The house is passive solar, so the sun that streams in the windows heats the brick floor. “It gives off so many BTUs,” she explained. “Because there’s so many windows, it makes sense.”
There’s also a fireplace with baffles all through it, allowing for a longer, slower release of heat as opposed to sending it up the chimney. “You touch the bricks, and they’re warm,” she said.
The bedrooms are upstairs in what used to be the loft. The floors are made of bricks that were brought in on six pallets. “They’re very uniform and flat,” she said.
There’s an Army room that pays tribute to the military service of her late husband, her father and grandfather.
Along with a small hawk statue is a collection of hawk feathers that she has found.

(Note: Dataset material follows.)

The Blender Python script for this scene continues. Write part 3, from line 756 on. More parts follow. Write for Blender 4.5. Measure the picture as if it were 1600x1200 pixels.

They have special meaning to her because right after her husband passed away, a huge hawk landed outside of her window and seemed to be speaking to her for quite some time, even returning. In her mind, it was as though her husband had returned to tell her everything he never had a chance to say. “He’s here,” she said.
The idea for the barn house came during a trip to Maine with Jim and her parents. In 19th century New England, connected farms – a big house, a little house with a kitchen, a carriage or wagon house and a livestock barn — were common. They visited one such structure that had been converted into a bed and breakfast with a restaurant. “Every wall was like ours – 35 feet high,” she said. From then on, Jim began looking for a barn to convert into a home for them, so they would often drive slowly through the countryside looking for just the right one.
When they finally found the one they wanted, they bought the owners a pole barn to suit their needs. They had the barn taken down, moved and put back up. The 1.5-acre lot where it sits was found by accident when she and her husband ran out of gas in front of what was then a garden and realized it would make a perfect spot for the home.
Staying home
The addition has allowed Owens Yost to stay a part of neighborhood groups like her Well Red book club, cheekily named after their beverage of choice.
Owens Yost said some of her friends have been inspired by her addition to do something similar. “I just didn’t want to move,” she said, adding that she thinks people who find strength in comfort where they live should do the same. “If you can downsize and be near your family, why not? It just takes sitting down and thinking about it.”
And yet, she said, it’s close enough that her granddaughter can run over looking for a spatula.
She said the big houses in New England allow multiple generations to live together. “What a great idea,” she said. “I have my own life. I can come and go.”